Il cardinale ha poi ricordato che «il confessionale non è il luogo per esperimenti in campo dottrinale. Sebbene l’esperienza insegni che esistono casi particolari in cui è necessaria una vera “arte del confessare” da parte del sacerdote, per coniugare la verità rivelata con le situazioni concrete, resta fermo che di coniugazione deve trattarsi, non di obliterazione della dottrina in favore delle problematiche esistenziali... Non siamo chiamati a reinventare la dottrina e la morale, ma al contrario siamo onerati dal dovere di orientare le coscienze alla luce di esse».
Il Penitenziere maggiore ha lamentato: «Sono purtroppo innumerevoli i casi di fedeli che lamentano divergenze di vedute e di consiglio, e non su aspetti marginali o discrezionali della vita morale, da parte di diversi sacerdoti presso i quali si sono recati per confessarsi. Alcuni fedeli, con la vivacità tipica del parlare schietto, attestano di aver ricevuto quattro pareri diversi da quattro confessori interrogati sul medesimo caso morale. Altri fedeli avvertono in qualche caso persino scandalo per essere stati incoraggiati a continuare in una certa condotta di vita, nonostante essa fosse palesemente contraria alla verità del Vangelo».

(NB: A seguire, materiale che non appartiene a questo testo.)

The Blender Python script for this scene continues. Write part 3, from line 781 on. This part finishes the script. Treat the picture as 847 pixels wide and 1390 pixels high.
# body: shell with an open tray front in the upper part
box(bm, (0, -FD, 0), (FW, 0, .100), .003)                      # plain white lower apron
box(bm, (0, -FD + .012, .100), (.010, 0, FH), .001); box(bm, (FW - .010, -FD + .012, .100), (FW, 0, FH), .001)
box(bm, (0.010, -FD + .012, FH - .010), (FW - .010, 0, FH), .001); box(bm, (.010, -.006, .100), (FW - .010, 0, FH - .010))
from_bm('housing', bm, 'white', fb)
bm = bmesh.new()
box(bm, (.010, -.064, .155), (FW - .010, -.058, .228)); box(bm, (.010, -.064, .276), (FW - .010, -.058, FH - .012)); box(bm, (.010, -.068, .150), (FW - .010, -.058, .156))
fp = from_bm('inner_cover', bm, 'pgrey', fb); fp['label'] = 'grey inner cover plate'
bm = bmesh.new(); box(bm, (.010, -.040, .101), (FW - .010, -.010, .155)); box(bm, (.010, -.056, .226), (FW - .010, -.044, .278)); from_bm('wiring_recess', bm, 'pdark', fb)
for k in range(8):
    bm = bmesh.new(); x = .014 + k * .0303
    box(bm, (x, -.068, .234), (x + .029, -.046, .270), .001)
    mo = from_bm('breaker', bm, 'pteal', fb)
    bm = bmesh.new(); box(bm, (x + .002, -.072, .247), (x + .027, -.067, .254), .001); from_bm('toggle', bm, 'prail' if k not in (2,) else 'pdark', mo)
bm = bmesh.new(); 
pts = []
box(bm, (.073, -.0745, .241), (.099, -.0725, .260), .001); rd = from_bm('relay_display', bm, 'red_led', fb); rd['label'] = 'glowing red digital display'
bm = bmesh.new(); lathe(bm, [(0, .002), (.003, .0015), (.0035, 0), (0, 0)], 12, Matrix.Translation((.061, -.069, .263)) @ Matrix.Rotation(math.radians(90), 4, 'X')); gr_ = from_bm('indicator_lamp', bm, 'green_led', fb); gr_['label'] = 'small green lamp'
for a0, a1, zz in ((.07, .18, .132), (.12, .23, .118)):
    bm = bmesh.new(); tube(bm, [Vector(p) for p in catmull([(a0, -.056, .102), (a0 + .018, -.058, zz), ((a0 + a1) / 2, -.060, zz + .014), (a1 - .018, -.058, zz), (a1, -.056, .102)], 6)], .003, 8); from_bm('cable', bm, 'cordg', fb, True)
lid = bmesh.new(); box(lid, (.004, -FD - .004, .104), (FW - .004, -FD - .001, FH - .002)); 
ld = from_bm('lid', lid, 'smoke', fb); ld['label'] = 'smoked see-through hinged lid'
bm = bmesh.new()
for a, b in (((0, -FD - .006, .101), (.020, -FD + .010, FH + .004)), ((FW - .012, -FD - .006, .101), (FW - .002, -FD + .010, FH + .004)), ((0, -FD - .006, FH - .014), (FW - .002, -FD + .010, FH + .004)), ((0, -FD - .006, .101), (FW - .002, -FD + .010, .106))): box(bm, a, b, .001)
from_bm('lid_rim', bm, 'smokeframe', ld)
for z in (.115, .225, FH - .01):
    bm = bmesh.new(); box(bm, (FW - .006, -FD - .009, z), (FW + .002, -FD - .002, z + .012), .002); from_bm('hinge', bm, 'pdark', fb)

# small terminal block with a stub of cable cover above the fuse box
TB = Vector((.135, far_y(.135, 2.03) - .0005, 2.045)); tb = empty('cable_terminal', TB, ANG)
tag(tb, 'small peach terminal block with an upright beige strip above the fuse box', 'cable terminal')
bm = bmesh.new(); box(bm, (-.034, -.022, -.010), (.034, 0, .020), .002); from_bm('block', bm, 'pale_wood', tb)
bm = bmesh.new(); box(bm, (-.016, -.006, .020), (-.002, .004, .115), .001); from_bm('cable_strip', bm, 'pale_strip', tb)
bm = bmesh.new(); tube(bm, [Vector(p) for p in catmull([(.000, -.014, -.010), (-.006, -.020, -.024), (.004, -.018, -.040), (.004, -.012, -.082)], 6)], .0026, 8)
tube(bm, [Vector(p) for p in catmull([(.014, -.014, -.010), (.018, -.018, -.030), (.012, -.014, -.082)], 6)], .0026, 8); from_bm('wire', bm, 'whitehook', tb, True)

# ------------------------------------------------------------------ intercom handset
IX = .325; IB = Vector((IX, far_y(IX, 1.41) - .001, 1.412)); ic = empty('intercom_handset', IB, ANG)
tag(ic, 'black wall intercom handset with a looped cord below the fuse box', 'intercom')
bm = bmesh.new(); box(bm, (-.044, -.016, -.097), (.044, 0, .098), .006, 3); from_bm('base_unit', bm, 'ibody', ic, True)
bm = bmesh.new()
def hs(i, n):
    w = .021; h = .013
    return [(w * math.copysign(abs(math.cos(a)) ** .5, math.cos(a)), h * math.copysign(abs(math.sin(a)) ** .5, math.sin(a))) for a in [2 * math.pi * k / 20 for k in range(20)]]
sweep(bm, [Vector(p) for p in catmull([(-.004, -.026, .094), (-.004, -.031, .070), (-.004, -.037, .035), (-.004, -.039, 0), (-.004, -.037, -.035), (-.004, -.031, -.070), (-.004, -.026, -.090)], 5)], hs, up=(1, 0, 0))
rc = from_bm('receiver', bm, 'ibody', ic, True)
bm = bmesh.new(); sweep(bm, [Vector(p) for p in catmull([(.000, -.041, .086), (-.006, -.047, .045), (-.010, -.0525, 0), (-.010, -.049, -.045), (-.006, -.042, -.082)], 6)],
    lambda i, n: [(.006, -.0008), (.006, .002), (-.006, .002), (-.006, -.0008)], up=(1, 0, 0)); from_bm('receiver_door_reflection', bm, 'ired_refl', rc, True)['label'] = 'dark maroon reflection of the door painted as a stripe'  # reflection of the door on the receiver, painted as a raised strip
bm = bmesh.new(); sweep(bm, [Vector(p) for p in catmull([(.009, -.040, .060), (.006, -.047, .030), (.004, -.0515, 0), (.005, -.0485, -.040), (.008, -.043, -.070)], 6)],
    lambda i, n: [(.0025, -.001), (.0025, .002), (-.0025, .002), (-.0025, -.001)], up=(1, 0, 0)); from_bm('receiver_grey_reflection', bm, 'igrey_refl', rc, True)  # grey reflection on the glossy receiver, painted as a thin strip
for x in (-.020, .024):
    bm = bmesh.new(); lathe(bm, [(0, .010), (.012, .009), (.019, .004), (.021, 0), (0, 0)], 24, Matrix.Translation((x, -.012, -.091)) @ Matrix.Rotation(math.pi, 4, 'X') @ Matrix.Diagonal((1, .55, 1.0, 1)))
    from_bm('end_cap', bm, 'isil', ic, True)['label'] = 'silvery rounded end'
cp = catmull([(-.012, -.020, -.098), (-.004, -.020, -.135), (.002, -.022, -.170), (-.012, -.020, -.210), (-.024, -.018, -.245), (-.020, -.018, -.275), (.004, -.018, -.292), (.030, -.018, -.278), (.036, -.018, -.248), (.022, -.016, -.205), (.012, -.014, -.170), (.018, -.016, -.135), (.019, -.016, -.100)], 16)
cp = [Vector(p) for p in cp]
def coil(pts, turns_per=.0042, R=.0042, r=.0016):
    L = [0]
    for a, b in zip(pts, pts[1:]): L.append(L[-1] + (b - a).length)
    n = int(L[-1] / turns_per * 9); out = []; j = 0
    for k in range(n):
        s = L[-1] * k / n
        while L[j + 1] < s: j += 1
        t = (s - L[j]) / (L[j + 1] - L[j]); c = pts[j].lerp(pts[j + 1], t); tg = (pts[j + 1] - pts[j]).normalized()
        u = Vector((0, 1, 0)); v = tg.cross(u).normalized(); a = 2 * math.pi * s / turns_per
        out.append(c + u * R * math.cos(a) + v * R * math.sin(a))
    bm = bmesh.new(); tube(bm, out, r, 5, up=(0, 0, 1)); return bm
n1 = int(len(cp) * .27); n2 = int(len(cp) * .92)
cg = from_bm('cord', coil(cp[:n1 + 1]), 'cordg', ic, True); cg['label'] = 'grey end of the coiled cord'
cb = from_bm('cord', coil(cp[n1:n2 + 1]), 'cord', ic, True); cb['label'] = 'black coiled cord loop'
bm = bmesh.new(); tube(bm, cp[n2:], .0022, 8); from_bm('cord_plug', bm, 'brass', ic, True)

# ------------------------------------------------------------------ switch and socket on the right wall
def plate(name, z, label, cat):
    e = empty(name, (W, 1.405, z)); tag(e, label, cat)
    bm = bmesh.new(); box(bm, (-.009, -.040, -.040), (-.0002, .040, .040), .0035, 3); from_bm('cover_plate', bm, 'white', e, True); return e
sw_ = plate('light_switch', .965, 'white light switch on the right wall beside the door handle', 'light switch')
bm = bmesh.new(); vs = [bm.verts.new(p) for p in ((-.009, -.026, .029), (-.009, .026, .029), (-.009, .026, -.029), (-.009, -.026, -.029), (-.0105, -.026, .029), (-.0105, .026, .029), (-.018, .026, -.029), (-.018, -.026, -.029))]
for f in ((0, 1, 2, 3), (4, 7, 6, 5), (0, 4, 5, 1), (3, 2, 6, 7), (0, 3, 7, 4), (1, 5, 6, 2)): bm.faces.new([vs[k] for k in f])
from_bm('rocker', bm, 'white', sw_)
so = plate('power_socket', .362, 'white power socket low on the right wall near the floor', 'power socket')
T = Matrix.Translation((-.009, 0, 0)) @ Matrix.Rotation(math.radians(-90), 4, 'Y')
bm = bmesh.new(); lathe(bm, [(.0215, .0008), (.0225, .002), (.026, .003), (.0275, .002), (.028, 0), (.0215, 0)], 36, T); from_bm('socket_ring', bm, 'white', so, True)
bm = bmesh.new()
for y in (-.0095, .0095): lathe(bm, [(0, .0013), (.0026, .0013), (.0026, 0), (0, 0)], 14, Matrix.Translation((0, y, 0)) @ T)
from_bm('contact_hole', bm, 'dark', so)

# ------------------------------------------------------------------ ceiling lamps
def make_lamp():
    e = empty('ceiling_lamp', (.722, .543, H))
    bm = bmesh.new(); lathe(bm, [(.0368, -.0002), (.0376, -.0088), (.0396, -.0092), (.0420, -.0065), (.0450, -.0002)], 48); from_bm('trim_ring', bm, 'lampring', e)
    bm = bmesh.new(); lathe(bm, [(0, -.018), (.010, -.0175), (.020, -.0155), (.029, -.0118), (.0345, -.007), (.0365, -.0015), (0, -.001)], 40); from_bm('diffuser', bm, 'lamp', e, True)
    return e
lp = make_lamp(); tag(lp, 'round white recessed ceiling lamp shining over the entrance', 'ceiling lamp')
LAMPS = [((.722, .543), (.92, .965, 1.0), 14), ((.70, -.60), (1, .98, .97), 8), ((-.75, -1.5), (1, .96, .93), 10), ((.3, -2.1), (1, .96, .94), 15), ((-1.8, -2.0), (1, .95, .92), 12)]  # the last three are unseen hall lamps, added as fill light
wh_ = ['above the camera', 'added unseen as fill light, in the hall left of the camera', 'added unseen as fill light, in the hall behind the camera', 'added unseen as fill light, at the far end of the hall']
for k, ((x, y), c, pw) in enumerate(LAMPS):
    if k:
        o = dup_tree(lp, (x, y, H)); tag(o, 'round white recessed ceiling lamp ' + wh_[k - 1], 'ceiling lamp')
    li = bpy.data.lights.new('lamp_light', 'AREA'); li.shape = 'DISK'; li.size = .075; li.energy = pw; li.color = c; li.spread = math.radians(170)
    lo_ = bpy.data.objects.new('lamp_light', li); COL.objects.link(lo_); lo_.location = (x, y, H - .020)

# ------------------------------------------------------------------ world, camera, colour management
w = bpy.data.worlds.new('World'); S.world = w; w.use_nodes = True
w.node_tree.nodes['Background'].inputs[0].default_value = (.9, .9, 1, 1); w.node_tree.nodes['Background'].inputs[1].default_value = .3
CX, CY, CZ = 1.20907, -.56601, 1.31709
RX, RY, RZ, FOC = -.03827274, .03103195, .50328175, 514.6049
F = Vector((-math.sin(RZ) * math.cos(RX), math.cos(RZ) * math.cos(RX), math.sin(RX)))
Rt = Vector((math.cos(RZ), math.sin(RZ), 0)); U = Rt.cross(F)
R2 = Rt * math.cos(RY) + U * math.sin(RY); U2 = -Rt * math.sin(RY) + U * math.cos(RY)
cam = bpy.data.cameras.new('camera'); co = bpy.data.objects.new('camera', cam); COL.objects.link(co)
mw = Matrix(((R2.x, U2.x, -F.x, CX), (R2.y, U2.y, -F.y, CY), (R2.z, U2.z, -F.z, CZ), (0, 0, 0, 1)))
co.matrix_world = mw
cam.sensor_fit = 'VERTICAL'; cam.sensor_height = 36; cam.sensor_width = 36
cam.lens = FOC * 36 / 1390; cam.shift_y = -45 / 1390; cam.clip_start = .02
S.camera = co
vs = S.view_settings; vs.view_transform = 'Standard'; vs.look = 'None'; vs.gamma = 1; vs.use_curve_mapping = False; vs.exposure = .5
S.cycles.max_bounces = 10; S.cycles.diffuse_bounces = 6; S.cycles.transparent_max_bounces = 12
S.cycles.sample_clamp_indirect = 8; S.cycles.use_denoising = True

Infine, Piacenza ha invitato i sacerdoti a confessare: «È altamente auspicabile che ogni giorno vi sia un sacerdote che segga in confessionale, possibilmente anche ad orari stabiliti, in modo che i fedeli possano vederlo lì, in attesa delle anime da riconciliare con Dio. L’esperienza insegna che i fedeli "si recano volentieri a ricevere questo sacramento laddove sanno e vedono che vi sono sacerdoti disponibili". Inoltre, non si trascuri la possibilità di facilitare ai singoli fedeli il ricorso al sacramento della riconciliazione e penitenza anche durante la celebrazione della santa Messa».